I love to learn all I can about a place,its a great thing to do in your own backyard too,keeping us appreciative of where we live! I LOVE this post.
xxx lori

Kate said...

I suspect I've said it before, but, Val, these posts need to be in a book.

Reya Mellicker said...


You are so brave. I think that every time I read your blog.

River of sadness, river of happiness? Oh yeah. I know about those rivers. Well, not those EXACT rivers, but yes, rivers of sadness and happiness. I know about that.

Glad to hear it's raining there.

Debby said...

You mean there were no pictures? I swear I saw everything you wrote.
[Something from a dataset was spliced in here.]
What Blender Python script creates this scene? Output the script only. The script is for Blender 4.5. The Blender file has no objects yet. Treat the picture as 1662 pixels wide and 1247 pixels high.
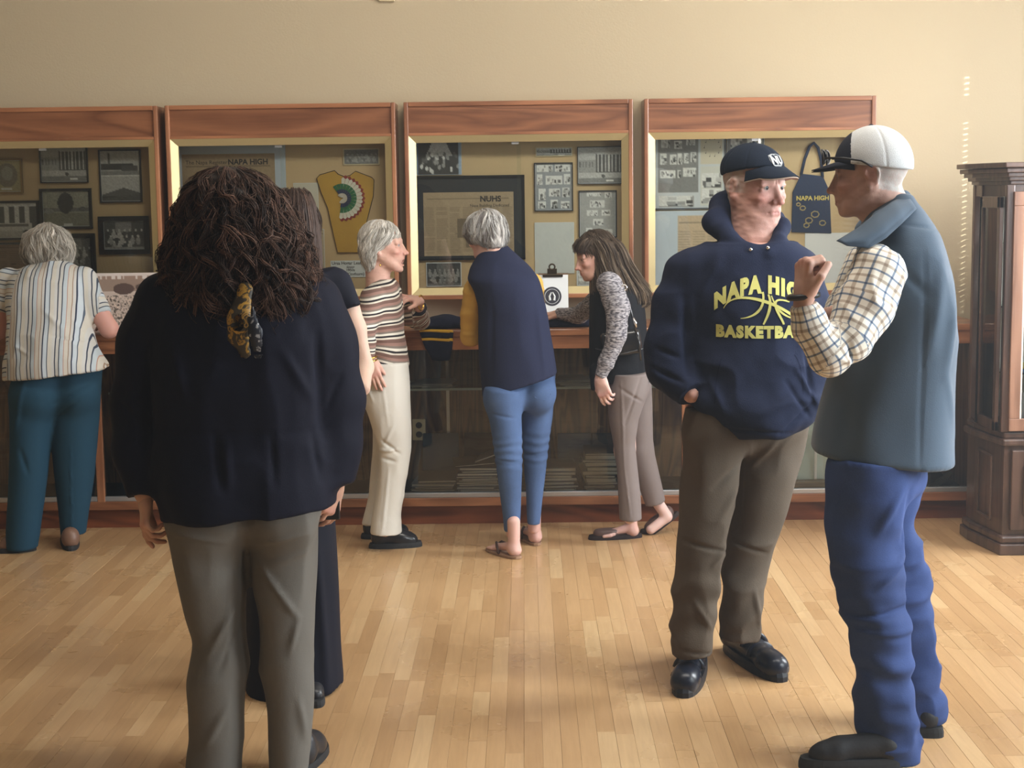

I liked the bushpig best. He was cute.

Val said...

thanks everyone for your lovely comments! i think i must get out more often - there are more wierd and wonderfuls around here that i should probably look at.....great to have you guys with me in my head along the way :-)

Miranda - thanks - yes two quite contrasting places in one day! x

Karen - frogs were bubbling and croaking last night but bull frogs a little quiet...

Rob - yes backseat real estate - i remember those issues well!

Lori - those animals made the visit

Katherine - thank you - you have certainly planted a seed in my brain :-)

Reya - i love the story of those river names - and they are also a metaphor we can all relate to I am sure.Brave? really?? i dont feel very brave....

Debby - that bushpig was seriously cute!! so funny that he followed the waiter, hung around to see if we were messy eaters, and then left when we weren't :-)

Blog On everyone xxxV

Angela said...

Val, I can`t add much that hasn`t been said (and felt) by everyone - but you know I`m your greatest fan! Come see us here and fill your head with quite DIFFERENT pictures. Then you will marvel even more at your own world!

Anonymous said...

Beautifully described. As Miranda said, the camera wasn't needed anyway.

CJ xx

Unknown said...

What a wonderful rich post, Val! You are such a wonderful storyteller, I hope you've got that book going!
We went up to Blyde in August - first time I've been there, isn't it just the most majestic country!

Val said...

Angela - i'd love to thanks x

CJ you are too kind - actually im not sure a camera could really do justice to the grandeur of the mts anyhow, but a pic of the pic woulda been nice :-)

Ab Van - one of these days...hopefully its taking form in my head....those mountains are truly awesome - when you coming up this way again?


Chesapeake Bay Woman said...

Who needs a camera when your posts speak a thousand pictures.

My favorite picture of all is that of the pig wandering in...priceless.